Condition-Based Asset Management: Investigation, Assessment Of The Oakland Macomb Interceptor System

U-TECH
By John R. Kosnak, P.E., M. SAME and Harry R. Price, P.E., F. SAME | October 2012, Vol. 67 No. 10

As the initial phase of the restoration was concluding, the Edison Corridor was re-inspected using a combination of CCTV, laser measurement and sonar. The need for the re-inspection and proposed schedule for this work was identified in the 2008 reports. In addition, suspect areas identified by the MASW testing were investigated with a series of test borings. The CCTV data was again recorded using PACP and compared to the reports from the initial inspections. The data from the current inspection indicated that the deterioration had advanced from the 2007/2008 condition investigations. Areas where the coarse aggregate was exposed in the previous studies had lost additional cement paste due to microbial induced corrosion (MIC) such that the coarse aggregate was now projecting. In areas where the coarse aggregate was projecting in the previous condition survey now exhibited aggregate lost. When comparing the reports for the 2007/2008 reports to the present investigation, it was also clear that the distressed areas had expanded in size. Due to the increase in distressed areas, an adjustment to future repair program component was warranted

Without the use of the standardization of PACP, a direct comparison of the CCTV data between inspections would have been difficult. With the ability to directly compare the data, it allows for a data based adjustment to the proposed restoration program. Further, the comparison allows the project owner to understand the necessity for the program adjustments. The laser, sonar and other supplemental testing in conjunction with the CCTV data, facilitates the development of restoration drawings.

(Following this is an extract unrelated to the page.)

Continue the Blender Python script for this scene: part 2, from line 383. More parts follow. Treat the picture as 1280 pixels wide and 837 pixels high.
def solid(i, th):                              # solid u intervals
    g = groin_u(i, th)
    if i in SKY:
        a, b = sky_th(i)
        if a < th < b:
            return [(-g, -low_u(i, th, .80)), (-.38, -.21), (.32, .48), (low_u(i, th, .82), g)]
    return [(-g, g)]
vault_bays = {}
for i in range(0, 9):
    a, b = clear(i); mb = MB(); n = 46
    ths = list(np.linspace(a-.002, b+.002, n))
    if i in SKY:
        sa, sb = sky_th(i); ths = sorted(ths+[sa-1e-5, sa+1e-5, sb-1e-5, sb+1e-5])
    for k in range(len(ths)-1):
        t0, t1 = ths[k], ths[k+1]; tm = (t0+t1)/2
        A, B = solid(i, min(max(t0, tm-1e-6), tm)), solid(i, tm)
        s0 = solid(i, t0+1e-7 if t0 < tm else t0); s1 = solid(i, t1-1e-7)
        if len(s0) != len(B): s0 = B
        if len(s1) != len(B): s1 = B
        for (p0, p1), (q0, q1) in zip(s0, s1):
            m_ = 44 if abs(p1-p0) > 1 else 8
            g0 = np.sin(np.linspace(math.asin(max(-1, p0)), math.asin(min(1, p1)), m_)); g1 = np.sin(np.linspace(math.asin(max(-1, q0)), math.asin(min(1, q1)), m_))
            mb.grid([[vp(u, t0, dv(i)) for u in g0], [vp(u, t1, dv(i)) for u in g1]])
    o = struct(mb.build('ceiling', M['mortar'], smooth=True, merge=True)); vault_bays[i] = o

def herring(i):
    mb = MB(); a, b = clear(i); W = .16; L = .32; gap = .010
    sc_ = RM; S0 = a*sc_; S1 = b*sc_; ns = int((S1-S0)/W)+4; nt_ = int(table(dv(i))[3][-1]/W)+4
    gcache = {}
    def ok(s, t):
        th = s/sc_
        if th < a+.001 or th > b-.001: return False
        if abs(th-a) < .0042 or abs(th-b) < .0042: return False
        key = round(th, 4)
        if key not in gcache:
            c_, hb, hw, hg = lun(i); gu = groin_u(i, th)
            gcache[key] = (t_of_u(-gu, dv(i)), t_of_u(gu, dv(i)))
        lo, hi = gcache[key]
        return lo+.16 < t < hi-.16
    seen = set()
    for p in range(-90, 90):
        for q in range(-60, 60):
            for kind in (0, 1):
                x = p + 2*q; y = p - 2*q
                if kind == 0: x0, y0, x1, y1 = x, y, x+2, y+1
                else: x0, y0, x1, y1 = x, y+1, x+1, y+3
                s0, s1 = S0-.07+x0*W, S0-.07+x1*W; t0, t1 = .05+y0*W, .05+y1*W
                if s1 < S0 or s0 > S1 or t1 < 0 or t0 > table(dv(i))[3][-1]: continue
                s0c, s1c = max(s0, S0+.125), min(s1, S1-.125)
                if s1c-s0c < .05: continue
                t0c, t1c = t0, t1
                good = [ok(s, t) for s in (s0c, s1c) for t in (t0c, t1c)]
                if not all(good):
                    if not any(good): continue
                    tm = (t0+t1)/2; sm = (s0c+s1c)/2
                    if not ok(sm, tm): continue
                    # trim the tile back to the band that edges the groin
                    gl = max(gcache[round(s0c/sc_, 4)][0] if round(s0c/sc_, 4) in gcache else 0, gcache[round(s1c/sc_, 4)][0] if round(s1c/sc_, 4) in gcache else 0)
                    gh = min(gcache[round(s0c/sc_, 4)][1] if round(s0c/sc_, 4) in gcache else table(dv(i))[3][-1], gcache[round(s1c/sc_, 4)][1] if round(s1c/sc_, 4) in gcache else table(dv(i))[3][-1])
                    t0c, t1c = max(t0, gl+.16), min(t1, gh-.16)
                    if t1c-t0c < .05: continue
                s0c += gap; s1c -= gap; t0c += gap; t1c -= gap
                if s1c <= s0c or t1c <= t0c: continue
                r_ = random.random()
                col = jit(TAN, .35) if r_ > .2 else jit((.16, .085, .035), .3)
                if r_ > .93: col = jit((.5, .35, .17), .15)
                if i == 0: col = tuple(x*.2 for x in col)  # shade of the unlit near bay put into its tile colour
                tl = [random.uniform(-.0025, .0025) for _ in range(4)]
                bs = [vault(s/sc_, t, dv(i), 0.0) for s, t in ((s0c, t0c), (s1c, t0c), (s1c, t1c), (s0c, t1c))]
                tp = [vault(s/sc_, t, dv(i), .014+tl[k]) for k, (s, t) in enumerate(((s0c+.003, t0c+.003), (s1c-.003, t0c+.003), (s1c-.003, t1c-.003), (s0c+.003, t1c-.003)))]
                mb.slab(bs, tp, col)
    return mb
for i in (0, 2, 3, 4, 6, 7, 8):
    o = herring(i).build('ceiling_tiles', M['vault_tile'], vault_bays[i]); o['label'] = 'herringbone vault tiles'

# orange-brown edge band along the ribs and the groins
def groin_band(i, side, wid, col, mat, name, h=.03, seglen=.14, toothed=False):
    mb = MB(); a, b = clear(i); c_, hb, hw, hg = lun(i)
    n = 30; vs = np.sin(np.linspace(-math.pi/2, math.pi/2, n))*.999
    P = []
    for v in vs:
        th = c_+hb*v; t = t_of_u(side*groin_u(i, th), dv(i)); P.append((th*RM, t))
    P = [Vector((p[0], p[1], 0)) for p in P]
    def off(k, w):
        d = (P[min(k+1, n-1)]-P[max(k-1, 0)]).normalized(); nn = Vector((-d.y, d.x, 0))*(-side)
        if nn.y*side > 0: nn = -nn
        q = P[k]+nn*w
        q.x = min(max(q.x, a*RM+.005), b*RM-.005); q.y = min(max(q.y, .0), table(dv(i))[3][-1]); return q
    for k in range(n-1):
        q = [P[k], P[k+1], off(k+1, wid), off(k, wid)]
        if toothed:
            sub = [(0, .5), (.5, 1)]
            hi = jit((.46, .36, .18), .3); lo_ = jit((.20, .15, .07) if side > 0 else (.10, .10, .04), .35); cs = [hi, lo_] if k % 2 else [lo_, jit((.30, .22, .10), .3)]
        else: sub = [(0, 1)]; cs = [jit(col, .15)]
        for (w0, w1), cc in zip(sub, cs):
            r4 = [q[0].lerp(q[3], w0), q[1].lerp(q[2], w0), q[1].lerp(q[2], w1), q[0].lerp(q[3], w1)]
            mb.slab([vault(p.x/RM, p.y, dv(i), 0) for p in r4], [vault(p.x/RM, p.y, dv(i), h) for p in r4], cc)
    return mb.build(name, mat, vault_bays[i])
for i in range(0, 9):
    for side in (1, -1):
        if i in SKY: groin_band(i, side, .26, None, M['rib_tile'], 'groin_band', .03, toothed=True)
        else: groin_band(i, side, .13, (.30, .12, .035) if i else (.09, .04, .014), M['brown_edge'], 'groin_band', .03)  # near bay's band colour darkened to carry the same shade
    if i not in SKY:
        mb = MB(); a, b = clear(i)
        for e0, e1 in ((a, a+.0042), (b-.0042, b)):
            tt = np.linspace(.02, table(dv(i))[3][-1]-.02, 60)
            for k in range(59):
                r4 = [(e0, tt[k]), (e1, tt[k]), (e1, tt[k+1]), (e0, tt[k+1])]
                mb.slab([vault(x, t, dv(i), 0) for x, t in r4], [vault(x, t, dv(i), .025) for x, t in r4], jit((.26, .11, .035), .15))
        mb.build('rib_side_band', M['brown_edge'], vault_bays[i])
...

In summary, the NASSCO’s Pipeline Assessment and Certification Program is a useful tool in condition based asset management. The use of PACP’s standardized descriptions allows the rate of change in distress to be monitored. Further, NASSCO has also undertaken the approval of the software used to record the condition survey data; thereby assuring that regardless of who provides the program used to record the data, if it is NASSCO approved it can be read and imported into another manufacturer's approved software program. This ability to transfer data between programs is critical when the CCTV records are prepared by different providers, each of which may be using different data management software to record their data.